Historical Museum of the Landing in Sicily 1943

"It was supposed to be a walk in the park...
Instead it was a tragic battle full of deaths"
The images taken by Stern during the Second World War (in North Africa and Sicily) contain a very personal page of history of the then young photographer of Stars & Stripe, who enlisted as a volunteer in the Rangers of Colonel William Orlando Darby. They are photographs full of pathos and tell not only the military life of those days (the landing, the battle actions, the movements of the troops, the occupation of the island cities) but also the social life, the people of the island in the many countries crossed by the American soldiers, the fleeting glances of the women, the incredulity of the elderly, the carefreeness of the children despite wearing the clothes of poverty and hardship.

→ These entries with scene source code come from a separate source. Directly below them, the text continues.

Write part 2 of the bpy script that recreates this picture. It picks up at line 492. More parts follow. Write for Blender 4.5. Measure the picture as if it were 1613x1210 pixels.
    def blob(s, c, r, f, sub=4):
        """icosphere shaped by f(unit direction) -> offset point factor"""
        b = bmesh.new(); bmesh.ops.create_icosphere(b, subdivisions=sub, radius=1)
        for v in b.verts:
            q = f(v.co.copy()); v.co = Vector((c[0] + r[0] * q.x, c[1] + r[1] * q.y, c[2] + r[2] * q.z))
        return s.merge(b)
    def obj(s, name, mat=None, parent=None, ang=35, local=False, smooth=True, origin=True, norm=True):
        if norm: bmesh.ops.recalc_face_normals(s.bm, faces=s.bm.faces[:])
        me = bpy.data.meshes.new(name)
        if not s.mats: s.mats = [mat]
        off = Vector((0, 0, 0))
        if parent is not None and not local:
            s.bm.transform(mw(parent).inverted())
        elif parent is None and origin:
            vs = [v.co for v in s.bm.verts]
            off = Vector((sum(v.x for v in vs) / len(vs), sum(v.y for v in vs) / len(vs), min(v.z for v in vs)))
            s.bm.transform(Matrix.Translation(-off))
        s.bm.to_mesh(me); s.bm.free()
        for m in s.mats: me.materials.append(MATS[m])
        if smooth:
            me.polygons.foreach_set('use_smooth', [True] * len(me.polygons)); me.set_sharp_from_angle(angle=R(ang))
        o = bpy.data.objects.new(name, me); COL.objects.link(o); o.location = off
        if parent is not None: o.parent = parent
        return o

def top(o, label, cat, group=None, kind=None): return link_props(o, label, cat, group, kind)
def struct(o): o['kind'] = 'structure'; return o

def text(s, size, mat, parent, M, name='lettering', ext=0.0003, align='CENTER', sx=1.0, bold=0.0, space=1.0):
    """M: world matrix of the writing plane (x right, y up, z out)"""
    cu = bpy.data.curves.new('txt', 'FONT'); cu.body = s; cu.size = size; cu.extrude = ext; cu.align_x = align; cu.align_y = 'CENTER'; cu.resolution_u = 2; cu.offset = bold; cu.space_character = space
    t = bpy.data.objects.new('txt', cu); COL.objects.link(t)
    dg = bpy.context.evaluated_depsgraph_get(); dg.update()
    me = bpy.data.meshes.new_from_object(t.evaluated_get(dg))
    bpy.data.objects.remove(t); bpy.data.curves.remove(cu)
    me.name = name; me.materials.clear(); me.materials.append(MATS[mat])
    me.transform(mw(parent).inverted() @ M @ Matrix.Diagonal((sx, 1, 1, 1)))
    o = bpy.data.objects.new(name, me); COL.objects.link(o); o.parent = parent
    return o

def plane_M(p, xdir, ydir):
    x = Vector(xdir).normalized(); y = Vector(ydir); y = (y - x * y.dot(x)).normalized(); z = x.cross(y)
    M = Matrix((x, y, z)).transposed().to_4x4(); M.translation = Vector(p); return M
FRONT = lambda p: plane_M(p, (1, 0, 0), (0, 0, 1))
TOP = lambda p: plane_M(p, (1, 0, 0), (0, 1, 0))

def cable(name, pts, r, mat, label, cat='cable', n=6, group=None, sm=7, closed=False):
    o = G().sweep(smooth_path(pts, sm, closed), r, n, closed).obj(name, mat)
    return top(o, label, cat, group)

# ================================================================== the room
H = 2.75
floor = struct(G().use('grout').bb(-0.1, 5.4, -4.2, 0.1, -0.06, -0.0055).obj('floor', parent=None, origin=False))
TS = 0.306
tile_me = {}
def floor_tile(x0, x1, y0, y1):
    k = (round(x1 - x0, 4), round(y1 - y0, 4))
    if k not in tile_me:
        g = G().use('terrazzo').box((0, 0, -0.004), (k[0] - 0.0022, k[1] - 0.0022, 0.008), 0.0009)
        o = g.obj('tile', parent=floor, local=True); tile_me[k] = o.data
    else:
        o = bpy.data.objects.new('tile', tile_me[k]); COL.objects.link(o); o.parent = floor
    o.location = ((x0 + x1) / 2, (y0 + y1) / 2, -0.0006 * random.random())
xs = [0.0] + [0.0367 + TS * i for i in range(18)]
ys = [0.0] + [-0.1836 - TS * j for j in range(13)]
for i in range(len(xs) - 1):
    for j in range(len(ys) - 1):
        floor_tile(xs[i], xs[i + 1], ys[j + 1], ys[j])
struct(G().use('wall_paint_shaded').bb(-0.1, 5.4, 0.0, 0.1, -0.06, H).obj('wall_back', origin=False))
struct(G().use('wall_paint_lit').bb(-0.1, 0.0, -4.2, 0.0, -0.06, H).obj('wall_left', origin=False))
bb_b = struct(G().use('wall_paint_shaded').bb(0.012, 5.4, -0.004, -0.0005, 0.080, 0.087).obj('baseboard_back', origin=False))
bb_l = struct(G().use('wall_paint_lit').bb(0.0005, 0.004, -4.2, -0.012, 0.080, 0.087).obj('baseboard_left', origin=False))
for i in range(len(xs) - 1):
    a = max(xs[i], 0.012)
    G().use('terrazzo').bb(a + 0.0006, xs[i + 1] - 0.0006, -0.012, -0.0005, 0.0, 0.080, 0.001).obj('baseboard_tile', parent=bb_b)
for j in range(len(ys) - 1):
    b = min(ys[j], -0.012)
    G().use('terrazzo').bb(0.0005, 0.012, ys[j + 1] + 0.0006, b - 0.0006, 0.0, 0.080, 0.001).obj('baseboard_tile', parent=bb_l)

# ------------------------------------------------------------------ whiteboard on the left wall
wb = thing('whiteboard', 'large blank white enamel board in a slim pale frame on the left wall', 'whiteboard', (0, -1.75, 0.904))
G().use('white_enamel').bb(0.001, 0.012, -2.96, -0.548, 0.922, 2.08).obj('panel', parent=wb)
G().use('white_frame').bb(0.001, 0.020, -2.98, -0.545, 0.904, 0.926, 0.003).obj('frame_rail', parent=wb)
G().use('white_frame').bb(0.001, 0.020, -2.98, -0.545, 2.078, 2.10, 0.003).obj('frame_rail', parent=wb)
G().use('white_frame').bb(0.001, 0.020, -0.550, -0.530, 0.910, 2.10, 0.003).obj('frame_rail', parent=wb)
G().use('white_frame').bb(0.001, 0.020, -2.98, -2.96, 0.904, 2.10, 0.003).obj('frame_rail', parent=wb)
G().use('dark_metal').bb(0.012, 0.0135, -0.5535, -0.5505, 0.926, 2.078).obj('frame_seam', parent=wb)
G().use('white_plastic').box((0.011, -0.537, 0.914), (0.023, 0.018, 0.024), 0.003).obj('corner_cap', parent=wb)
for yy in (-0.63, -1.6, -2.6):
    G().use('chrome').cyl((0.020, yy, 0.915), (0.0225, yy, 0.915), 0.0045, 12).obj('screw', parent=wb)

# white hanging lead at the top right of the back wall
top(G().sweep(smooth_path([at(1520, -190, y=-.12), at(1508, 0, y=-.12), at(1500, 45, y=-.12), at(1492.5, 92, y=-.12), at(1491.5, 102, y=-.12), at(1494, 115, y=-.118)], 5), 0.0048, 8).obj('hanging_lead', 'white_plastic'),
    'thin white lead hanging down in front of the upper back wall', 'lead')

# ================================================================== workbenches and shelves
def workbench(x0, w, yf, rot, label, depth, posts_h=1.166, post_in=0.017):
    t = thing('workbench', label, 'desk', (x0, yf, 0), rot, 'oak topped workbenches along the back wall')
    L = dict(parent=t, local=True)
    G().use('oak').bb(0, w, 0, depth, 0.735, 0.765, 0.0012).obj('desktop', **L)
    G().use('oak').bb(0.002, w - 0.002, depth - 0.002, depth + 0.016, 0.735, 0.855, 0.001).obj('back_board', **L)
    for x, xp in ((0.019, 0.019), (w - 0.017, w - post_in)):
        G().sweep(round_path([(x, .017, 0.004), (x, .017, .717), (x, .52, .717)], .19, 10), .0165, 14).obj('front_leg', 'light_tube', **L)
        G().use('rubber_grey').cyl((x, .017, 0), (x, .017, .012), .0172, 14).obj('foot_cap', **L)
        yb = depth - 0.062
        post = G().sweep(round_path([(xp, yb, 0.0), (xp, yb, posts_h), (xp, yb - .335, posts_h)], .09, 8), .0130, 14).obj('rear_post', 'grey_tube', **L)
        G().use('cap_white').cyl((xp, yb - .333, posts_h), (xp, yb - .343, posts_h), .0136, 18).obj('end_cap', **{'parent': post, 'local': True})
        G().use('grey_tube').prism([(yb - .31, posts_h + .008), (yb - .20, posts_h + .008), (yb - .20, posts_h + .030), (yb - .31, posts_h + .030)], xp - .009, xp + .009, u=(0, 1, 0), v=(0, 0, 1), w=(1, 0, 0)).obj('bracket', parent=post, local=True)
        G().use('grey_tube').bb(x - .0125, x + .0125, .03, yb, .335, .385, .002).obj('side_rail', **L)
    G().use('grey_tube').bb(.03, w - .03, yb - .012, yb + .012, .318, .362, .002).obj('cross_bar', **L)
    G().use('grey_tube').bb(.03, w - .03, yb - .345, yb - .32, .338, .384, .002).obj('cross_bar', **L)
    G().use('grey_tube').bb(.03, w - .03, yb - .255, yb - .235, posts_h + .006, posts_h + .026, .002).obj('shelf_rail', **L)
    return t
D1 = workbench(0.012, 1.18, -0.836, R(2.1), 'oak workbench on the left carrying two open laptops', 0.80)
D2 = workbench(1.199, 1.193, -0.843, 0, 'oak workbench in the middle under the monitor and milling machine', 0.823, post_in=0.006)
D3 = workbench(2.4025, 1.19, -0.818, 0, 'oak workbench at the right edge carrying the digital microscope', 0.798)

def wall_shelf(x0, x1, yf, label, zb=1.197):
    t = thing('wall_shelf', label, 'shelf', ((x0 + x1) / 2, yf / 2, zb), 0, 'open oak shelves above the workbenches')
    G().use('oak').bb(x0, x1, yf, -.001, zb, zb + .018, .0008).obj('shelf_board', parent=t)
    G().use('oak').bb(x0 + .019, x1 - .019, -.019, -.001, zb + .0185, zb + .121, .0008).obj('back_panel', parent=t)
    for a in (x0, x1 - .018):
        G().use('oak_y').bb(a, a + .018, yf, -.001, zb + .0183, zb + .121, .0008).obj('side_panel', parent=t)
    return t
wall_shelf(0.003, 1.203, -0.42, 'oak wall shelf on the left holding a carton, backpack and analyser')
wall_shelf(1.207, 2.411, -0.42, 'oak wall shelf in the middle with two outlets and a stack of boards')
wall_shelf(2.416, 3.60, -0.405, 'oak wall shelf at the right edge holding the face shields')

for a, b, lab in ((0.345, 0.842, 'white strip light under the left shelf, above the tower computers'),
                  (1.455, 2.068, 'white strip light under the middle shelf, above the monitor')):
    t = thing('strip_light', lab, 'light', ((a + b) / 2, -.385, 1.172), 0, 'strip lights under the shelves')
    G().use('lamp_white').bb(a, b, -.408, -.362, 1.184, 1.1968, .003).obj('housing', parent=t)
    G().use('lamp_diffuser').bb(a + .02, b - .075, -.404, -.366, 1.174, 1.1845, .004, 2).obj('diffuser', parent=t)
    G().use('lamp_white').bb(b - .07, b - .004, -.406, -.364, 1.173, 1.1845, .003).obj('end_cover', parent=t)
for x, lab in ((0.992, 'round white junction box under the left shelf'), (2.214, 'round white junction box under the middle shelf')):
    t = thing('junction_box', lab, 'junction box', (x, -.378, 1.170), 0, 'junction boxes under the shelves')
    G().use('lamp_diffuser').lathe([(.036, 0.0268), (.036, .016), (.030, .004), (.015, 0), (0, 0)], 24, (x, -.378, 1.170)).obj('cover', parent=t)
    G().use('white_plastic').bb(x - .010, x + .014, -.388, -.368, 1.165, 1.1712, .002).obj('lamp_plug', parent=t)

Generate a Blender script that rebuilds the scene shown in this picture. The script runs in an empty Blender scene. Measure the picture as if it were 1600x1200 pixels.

The cultural value of the exhibition is twofold: artistic and historical. And this is because in the photographs of Phil Stern there is not only the document, or the representation of what happened in those moments; there is also the gaze, discreet, towards everything that revolves around those moments of death. And so history becomes art in Stern's photographs and even military vehicles, weapons, the sea crowded with threatening boats, the tanks that plough through the sunny Sicilian hinterland become extraordinary compositional objects. He recounts the war event, documents history but his gaze goes beyond history, managing to perceive, in that tragic world that surrounds him, the signs of poetry that he then gives back to us in images full of rare humanity and beauty.
My first assignment for Stars and Stripes was the invasion of Sicily. It was a dream job… I was given a little card signed by the high command that gave me access to any transport and any unit in the Mediterranean theater of war. All authorities were to cooperate with me, in every way. Facilitate my travels. I could go by plane, tank, car, bicycle, it didn’t matter what. I could go anywhere I liked and thought would be interesting for the paper.
Phil Stern


"About 24 troop ships are anchored in Oran as I board the Susan B. Anthony US. The 320th Battalion with barrage balloons and the 45th Infantry Division are assembling. The Seventh Army boys and the 3rd Rangers are milling around. I put my gear in the general's jeep and start the countdown to the "big job".
Phil Stern

Some of the photographs exhibited at the Phil Stern Pavilion
Sicily 1943
North Africa 1942/43










“The works permanently exhibited in the Pavilion contain a dual value, historical and artistic. Historical because they offer, through the photographic document, the possibility of a further analysis of the Second World War in Sicily; artistic because in the composition of Stern's images there is a gaze that goes beyond the documentary aspect, which revolves around those moments of death, transformed into narration”.